**Given request:** Every line of the material below must be repeated exactly.
□ □ □
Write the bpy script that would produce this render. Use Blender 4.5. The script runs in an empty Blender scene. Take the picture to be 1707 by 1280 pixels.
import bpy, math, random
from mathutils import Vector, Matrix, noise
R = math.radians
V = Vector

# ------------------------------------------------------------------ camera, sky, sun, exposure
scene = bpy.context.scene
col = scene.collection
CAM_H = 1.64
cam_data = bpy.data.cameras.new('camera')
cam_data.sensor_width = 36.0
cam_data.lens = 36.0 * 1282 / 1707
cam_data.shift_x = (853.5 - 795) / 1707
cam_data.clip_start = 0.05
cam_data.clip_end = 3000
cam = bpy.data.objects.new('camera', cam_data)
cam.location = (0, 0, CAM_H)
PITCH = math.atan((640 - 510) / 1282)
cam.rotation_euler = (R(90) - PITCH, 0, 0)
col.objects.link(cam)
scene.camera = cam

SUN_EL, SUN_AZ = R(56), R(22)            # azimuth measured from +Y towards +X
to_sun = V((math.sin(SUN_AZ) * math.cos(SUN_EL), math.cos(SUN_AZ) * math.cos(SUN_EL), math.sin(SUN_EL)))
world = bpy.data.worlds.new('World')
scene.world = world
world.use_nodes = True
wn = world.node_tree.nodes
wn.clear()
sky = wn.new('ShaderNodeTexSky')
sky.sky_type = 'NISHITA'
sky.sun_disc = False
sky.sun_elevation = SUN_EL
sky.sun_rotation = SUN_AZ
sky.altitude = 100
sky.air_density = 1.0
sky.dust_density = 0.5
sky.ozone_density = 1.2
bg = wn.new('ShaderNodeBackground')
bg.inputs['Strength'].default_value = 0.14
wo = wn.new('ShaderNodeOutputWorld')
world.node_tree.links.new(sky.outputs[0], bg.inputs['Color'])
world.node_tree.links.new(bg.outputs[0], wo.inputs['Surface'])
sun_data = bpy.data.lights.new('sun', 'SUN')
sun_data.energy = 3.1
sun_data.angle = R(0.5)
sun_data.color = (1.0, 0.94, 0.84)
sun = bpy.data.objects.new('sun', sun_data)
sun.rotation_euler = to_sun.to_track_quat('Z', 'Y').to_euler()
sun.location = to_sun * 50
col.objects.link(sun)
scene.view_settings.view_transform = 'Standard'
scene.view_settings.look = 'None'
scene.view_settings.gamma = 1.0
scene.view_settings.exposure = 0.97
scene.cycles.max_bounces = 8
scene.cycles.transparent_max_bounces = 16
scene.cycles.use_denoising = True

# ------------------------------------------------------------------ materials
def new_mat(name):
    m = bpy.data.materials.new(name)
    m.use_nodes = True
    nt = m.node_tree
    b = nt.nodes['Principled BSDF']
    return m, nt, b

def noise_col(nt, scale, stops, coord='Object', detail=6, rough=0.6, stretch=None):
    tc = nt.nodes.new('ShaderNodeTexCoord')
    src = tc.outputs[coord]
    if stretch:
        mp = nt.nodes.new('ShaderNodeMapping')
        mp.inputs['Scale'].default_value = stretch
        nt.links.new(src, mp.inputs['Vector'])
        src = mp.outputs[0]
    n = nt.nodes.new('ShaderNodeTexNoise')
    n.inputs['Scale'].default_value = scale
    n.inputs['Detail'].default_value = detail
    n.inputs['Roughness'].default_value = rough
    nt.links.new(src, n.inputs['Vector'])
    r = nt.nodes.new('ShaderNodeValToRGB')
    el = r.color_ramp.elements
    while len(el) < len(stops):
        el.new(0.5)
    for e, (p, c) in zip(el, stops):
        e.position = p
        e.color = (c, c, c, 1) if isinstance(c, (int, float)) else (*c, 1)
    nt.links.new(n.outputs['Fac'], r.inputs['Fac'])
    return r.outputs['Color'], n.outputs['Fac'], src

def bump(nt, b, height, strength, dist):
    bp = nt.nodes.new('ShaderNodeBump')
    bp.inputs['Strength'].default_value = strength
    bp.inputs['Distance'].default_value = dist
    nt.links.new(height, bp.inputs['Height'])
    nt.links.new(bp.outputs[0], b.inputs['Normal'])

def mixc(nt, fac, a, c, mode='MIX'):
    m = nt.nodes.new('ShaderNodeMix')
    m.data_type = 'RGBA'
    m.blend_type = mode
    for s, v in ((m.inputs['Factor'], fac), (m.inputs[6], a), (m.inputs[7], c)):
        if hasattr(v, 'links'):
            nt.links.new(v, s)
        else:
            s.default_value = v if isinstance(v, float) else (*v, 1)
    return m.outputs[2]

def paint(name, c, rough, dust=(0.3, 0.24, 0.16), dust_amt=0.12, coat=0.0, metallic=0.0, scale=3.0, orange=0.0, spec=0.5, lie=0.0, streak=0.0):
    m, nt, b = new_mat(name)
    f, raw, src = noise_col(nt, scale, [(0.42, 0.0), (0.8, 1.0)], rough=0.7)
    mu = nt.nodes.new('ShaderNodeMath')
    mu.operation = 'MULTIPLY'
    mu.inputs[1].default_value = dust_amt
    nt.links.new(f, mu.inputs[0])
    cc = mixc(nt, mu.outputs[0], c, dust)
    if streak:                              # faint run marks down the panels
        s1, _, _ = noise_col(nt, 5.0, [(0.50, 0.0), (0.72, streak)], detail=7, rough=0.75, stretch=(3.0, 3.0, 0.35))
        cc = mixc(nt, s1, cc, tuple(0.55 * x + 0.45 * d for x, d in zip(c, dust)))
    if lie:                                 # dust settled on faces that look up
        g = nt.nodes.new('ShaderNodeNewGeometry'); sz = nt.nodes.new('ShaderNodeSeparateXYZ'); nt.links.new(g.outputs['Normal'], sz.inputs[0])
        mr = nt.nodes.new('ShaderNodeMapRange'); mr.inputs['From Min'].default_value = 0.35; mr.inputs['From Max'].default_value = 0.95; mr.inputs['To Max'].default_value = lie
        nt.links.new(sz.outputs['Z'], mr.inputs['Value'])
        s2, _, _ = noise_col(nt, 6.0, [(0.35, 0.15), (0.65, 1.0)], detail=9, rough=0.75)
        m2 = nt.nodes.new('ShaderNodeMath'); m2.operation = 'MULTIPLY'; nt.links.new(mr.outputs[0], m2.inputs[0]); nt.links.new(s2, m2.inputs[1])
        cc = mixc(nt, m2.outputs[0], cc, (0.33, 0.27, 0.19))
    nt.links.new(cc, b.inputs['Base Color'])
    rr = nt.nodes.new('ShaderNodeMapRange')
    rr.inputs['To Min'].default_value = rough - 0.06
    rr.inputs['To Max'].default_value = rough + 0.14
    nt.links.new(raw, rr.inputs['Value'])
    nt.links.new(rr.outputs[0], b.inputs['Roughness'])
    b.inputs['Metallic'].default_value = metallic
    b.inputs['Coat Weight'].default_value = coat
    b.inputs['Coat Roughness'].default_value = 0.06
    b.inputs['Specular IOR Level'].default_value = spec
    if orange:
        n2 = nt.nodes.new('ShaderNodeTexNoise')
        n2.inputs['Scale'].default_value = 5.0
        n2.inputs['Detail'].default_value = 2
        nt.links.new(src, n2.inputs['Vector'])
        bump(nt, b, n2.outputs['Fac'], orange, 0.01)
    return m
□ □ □
**Result below:**
Write the bpy script that would produce this render. Use Blender 4.5. The script runs in an empty Blender scene. Take the picture to be 1707 by 1280 pixels.
import bpy, math, random
from mathutils import Vector, Matrix, noise
R = math.radians
V = Vector

# ------------------------------------------------------------------ camera, sky, sun, exposure
scene = bpy.context.scene
col = scene.collection
CAM_H = 1.64
cam_data = bpy.data.cameras.new('camera')
cam_data.sensor_width = 36.0
cam_data.lens = 36.0 * 1282 / 1707
cam_data.shift_x = (853.5 - 795) / 1707
cam_data.clip_start = 0.05
cam_data.clip_end = 3000
cam = bpy.data.objects.new('camera', cam_data)
cam.location = (0, 0, CAM_H)
PITCH = math.atan((640 - 510) / 1282)
cam.rotation_euler = (R(90) - PITCH, 0, 0)
col.objects.link(cam)
scene.camera = cam

SUN_EL, SUN_AZ = R(56), R(22)            # azimuth measured from +Y towards +X
to_sun = V((math.sin(SUN_AZ) * math.cos(SUN_EL), math.cos(SUN_AZ) * math.cos(SUN_EL), math.sin(SUN_EL)))
world = bpy.data.worlds.new('World')
scene.world = world
world.use_nodes = True
wn = world.node_tree.nodes
wn.clear()
sky = wn.new('ShaderNodeTexSky')
sky.sky_type = 'NISHITA'
sky.sun_disc = False
sky.sun_elevation = SUN_EL
sky.sun_rotation = SUN_AZ
sky.altitude = 100
sky.air_density = 1.0
sky.dust_density = 0.5
sky.ozone_density = 1.2
bg = wn.new('ShaderNodeBackground')
bg.inputs['Strength'].default_value = 0.14
wo = wn.new('ShaderNodeOutputWorld')
world.node_tree.links.new(sky.outputs[0], bg.inputs['Color'])
world.node_tree.links.new(bg.outputs[0], wo.inputs['Surface'])
sun_data = bpy.data.lights.new('sun', 'SUN')
sun_data.energy = 3.1
sun_data.angle = R(0.5)
sun_data.color = (1.0, 0.94, 0.84)
sun = bpy.data.objects.new('sun', sun_data)
sun.rotation_euler = to_sun.to_track_quat('Z', 'Y').to_euler()
sun.location = to_sun * 50
col.objects.link(sun)
scene.view_settings.view_transform = 'Standard'
scene.view_settings.look = 'None'
scene.view_settings.gamma = 1.0
scene.view_settings.exposure = 0.97
scene.cycles.max_bounces = 8
scene.cycles.transparent_max_bounces = 16
scene.cycles.use_denoising = True

# ------------------------------------------------------------------ materials
def new_mat(name):
    m = bpy.data.materials.new(name)
    m.use_nodes = True
    nt = m.node_tree
    b = nt.nodes['Principled BSDF']
    return m, nt, b

def noise_col(nt, scale, stops, coord='Object', detail=6, rough=0.6, stretch=None):
    tc = nt.nodes.new('ShaderNodeTexCoord')
    src = tc.outputs[coord]
    if stretch:
        mp = nt.nodes.new('ShaderNodeMapping')
        mp.inputs['Scale'].default_value = stretch
        nt.links.new(src, mp.inputs['Vector'])
        src = mp.outputs[0]
    n = nt.nodes.new('ShaderNodeTexNoise')
    n.inputs['Scale'].default_value = scale
    n.inputs['Detail'].default_value = detail
    n.inputs['Roughness'].default_value = rough
    nt.links.new(src, n.inputs['Vector'])
    r = nt.nodes.new('ShaderNodeValToRGB')
    el = r.color_ramp.elements
    while len(el) < len(stops):
        el.new(0.5)
    for e, (p, c) in zip(el, stops):
        e.position = p
        e.color = (c, c, c, 1) if isinstance(c, (int, float)) else (*c, 1)
    nt.links.new(n.outputs['Fac'], r.inputs['Fac'])
    return r.outputs['Color'], n.outputs['Fac'], src

def bump(nt, b, height, strength, dist):
    bp = nt.nodes.new('ShaderNodeBump')
    bp.inputs['Strength'].default_value = strength
    bp.inputs['Distance'].default_value = dist
    nt.links.new(height, bp.inputs['Height'])
    nt.links.new(bp.outputs[0], b.inputs['Normal'])

def mixc(nt, fac, a, c, mode='MIX'):
    m = nt.nodes.new('ShaderNodeMix')
    m.data_type = 'RGBA'
    m.blend_type = mode
    for s, v in ((m.inputs['Factor'], fac), (m.inputs[6], a), (m.inputs[7], c)):
        if hasattr(v, 'links'):
            nt.links.new(v, s)
        else:
            s.default_value = v if isinstance(v, float) else (*v, 1)
    return m.outputs[2]

def paint(name, c, rough, dust=(0.3, 0.24, 0.16), dust_amt=0.12, coat=0.0, metallic=0.0, scale=3.0, orange=0.0, spec=0.5, lie=0.0, streak=0.0):
    m, nt, b = new_mat(name)
    f, raw, src = noise_col(nt, scale, [(0.42, 0.0), (0.8, 1.0)], rough=0.7)
    mu = nt.nodes.new('ShaderNodeMath')
    mu.operation = 'MULTIPLY'
    mu.inputs[1].default_value = dust_amt
    nt.links.new(f, mu.inputs[0])
    cc = mixc(nt, mu.outputs[0], c, dust)
    if streak:                              # faint run marks down the panels
        s1, _, _ = noise_col(nt, 5.0, [(0.50, 0.0), (0.72, streak)], detail=7, rough=0.75, stretch=(3.0, 3.0, 0.35))
        cc = mixc(nt, s1, cc, tuple(0.55 * x + 0.45 * d for x, d in zip(c, dust)))
    if lie:                                 # dust settled on faces that look up
        g = nt.nodes.new('ShaderNodeNewGeometry'); sz = nt.nodes.new('ShaderNodeSeparateXYZ'); nt.links.new(g.outputs['Normal'], sz.inputs[0])
        mr = nt.nodes.new('ShaderNodeMapRange'); mr.inputs['From Min'].default_value = 0.35; mr.inputs['From Max'].default_value = 0.95; mr.inputs['To Max'].default_value = lie
        nt.links.new(sz.outputs['Z'], mr.inputs['Value'])
        s2, _, _ = noise_col(nt, 6.0, [(0.35, 0.15), (0.65, 1.0)], detail=9, rough=0.75)
        m2 = nt.nodes.new('ShaderNodeMath'); m2.operation = 'MULTIPLY'; nt.links.new(mr.outputs[0], m2.inputs[0]); nt.links.new(s2, m2.inputs[1])
        cc = mixc(nt, m2.outputs[0], cc, (0.33, 0.27, 0.19))
    nt.links.new(cc, b.inputs['Base Color'])
    rr = nt.nodes.new('ShaderNodeMapRange')
    rr.inputs['To Min'].default_value = rough - 0.06
    rr.inputs['To Max'].default_value = rough + 0.14
    nt.links.new(raw, rr.inputs['Value'])
    nt.links.new(rr.outputs[0], b.inputs['Roughness'])
    b.inputs['Metallic'].default_value = metallic
    b.inputs['Coat Weight'].default_value = coat
    b.inputs['Coat Roughness'].default_value = 0.06
    b.inputs['Specular IOR Level'].default_value = spec
    if orange:
        n2 = nt.nodes.new('ShaderNodeTexNoise')
        n2.inputs['Scale'].default_value = 5.0
        n2.inputs['Detail'].default_value = 2
        nt.links.new(src, n2.inputs['Vector'])
        bump(nt, b, n2.outputs['Fac'], orange, 0.01)
    return m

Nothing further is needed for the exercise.